Written request: Transcribe the material below exactly as it appears.

Collected material:
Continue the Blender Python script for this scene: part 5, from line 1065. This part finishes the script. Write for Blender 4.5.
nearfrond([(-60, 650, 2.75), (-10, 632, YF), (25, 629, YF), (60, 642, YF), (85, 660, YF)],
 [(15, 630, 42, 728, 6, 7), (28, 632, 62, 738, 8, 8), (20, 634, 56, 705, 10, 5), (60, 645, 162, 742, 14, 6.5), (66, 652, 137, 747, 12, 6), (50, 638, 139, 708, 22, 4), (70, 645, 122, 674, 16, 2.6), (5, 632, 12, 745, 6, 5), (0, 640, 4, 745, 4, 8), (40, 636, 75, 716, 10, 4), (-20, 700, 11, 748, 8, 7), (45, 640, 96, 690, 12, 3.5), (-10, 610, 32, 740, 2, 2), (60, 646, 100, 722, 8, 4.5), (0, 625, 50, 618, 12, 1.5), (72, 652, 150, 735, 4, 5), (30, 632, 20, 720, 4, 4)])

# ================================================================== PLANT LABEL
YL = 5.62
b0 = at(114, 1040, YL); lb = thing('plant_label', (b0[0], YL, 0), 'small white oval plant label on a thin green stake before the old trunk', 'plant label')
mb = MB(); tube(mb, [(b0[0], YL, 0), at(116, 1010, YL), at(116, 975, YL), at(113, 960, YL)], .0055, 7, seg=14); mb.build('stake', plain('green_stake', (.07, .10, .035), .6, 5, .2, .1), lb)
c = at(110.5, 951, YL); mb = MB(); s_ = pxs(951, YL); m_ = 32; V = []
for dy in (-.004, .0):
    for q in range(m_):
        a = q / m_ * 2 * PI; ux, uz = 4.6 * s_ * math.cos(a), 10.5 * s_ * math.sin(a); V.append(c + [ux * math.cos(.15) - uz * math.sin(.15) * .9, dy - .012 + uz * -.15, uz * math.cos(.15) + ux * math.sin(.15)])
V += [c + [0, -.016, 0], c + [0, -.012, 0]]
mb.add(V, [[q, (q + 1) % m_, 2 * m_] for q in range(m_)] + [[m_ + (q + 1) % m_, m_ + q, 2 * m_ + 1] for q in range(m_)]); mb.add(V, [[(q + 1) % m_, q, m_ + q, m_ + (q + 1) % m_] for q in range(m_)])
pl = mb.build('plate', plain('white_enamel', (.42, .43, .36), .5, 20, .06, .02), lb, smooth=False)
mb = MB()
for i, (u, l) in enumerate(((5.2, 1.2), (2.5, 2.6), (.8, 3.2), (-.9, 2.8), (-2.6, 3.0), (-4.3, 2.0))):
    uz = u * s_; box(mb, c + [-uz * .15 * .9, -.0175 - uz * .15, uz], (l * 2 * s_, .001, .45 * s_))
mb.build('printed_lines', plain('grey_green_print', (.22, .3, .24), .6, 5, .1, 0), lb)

Exercise output:
Continue the Blender Python script for this scene: part 5, from line 1065. This part finishes the script. Write for Blender 4.5.
nearfrond([(-60, 650, 2.75), (-10, 632, YF), (25, 629, YF), (60, 642, YF), (85, 660, YF)],
 [(15, 630, 42, 728, 6, 7), (28, 632, 62, 738, 8, 8), (20, 634, 56, 705, 10, 5), (60, 645, 162, 742, 14, 6.5), (66, 652, 137, 747, 12, 6), (50, 638, 139, 708, 22, 4), (70, 645, 122, 674, 16, 2.6), (5, 632, 12, 745, 6, 5), (0, 640, 4, 745, 4, 8), (40, 636, 75, 716, 10, 4), (-20, 700, 11, 748, 8, 7), (45, 640, 96, 690, 12, 3.5), (-10, 610, 32, 740, 2, 2), (60, 646, 100, 722, 8, 4.5), (0, 625, 50, 618, 12, 1.5), (72, 652, 150, 735, 4, 5), (30, 632, 20, 720, 4, 4)])

# ================================================================== PLANT LABEL
YL = 5.62
b0 = at(114, 1040, YL); lb = thing('plant_label', (b0[0], YL, 0), 'small white oval plant label on a thin green stake before the old trunk', 'plant label')
mb = MB(); tube(mb, [(b0[0], YL, 0), at(116, 1010, YL), at(116, 975, YL), at(113, 960, YL)], .0055, 7, seg=14); mb.build('stake', plain('green_stake', (.07, .10, .035), .6, 5, .2, .1), lb)
c = at(110.5, 951, YL); mb = MB(); s_ = pxs(951, YL); m_ = 32; V = []
for dy in (-.004, .0):
    for q in range(m_):
        a = q / m_ * 2 * PI; ux, uz = 4.6 * s_ * math.cos(a), 10.5 * s_ * math.sin(a); V.append(c + [ux * math.cos(.15) - uz * math.sin(.15) * .9, dy - .012 + uz * -.15, uz * math.cos(.15) + ux * math.sin(.15)])
V += [c + [0, -.016, 0], c + [0, -.012, 0]]
mb.add(V, [[q, (q + 1) % m_, 2 * m_] for q in range(m_)] + [[m_ + (q + 1) % m_, m_ + q, 2 * m_ + 1] for q in range(m_)]); mb.add(V, [[(q + 1) % m_, q, m_ + q, m_ + (q + 1) % m_] for q in range(m_)])
pl = mb.build('plate', plain('white_enamel', (.42, .43, .36), .5, 20, .06, .02), lb, smooth=False)
mb = MB()
for i, (u, l) in enumerate(((5.2, 1.2), (2.5, 2.6), (.8, 3.2), (-.9, 2.8), (-2.6, 3.0), (-4.3, 2.0))):
    uz = u * s_; box(mb, c + [-uz * .15 * .9, -.0175 - uz * .15, uz], (l * 2 * s_, .001, .45 * s_))
mb.build('printed_lines', plain('grey_green_print', (.22, .3, .24), .6, 5, .1, 0), lb)